The siblings share many favorite memories - skiing in Switzerland, snorkeling in Sorrento, Italy, celebrating the 4th of July at the American Embassy party in Rome, figuring out the bidet, exploring the Salt Mines in Austria, and crossing Checkpoint Charlie on a tour into East Berlin.  In July, Neil Armstrong walked on the moon.  We were up very early to watch it at our pension in Salzburg, Austria, and later joined crowds on the street peering into store windows with televisions. 

In Switzerland, I think.  I'm wearing a wig, which was quite popular then.
By the time we arrived in Brussels ten weeks later, we were ready to return to American soil, especially my mother.  She reports none of us wanted to do anything in Belgium.  Our luggage had doubled despite boxes of goods that had previously been mailed.  Without wheels on suitcases, all of us were loaded down. The van was dropped off to be shipped.  Our plane was six hours late in departing but no one cared.  It was time to go home.

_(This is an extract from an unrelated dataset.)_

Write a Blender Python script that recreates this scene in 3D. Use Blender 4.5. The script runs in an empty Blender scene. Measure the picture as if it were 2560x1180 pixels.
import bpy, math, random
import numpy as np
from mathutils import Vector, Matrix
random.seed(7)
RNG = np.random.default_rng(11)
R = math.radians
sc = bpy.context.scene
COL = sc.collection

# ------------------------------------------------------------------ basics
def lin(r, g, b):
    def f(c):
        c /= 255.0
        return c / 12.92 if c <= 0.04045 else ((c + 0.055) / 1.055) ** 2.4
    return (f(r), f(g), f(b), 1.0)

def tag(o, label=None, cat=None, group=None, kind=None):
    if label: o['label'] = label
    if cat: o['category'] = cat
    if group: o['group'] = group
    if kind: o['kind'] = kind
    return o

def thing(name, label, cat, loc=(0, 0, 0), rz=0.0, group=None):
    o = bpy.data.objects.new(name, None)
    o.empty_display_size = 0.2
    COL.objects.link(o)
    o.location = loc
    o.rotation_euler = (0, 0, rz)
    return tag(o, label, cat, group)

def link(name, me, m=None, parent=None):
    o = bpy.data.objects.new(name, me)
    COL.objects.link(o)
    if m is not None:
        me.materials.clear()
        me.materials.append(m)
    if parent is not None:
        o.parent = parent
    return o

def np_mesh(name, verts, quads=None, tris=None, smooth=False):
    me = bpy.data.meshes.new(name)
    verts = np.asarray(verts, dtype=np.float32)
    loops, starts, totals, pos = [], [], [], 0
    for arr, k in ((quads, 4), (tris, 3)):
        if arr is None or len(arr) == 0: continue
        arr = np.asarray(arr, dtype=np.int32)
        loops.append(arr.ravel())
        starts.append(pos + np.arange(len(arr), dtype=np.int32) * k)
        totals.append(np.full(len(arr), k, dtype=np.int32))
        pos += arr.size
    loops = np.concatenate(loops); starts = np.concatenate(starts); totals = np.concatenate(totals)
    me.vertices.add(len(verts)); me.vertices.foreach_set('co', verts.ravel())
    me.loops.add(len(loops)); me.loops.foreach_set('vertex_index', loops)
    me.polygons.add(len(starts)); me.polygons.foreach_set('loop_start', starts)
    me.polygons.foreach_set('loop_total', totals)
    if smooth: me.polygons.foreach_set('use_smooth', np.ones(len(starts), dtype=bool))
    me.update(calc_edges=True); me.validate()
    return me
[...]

Upon returning, Mom was the toast of the Texas Panhandle.  Everyone wanted to hear what it was really like “over there”.  I found her notes for a speech she was asked to give about the adventure.  It was a take off on the question all travelers dread: “Which was your favorite country?”.  She broke the countries into categories.  Austria had the best scenery, Italy the most impressive art, England the friendliest people, etc.  For her, though, the most moving experiences were patriotic ones - being at the 4th of July party in Rome and watching the moon landing.  She missed her country and was happy to return.  Looking back, she wistfully ended her speech with, “I always thought I had as much chance of going to Europe as man had of walking on the moon.  And then there was the summer of 1969.”

It's now been 50 years since we first explored Europe.  Mildred Walker, the subject of this essay, died in 2010. Her dementia had prevented her from remembering many of the details of the trip.  When I read the diaries to her, she just smiled and said, “We had a wonderful time, didn’t we?”  Yes, we did, and this adventure opened up the entire world to our family’s exploration which continues to this day.  All it took was Mom’s courage to try.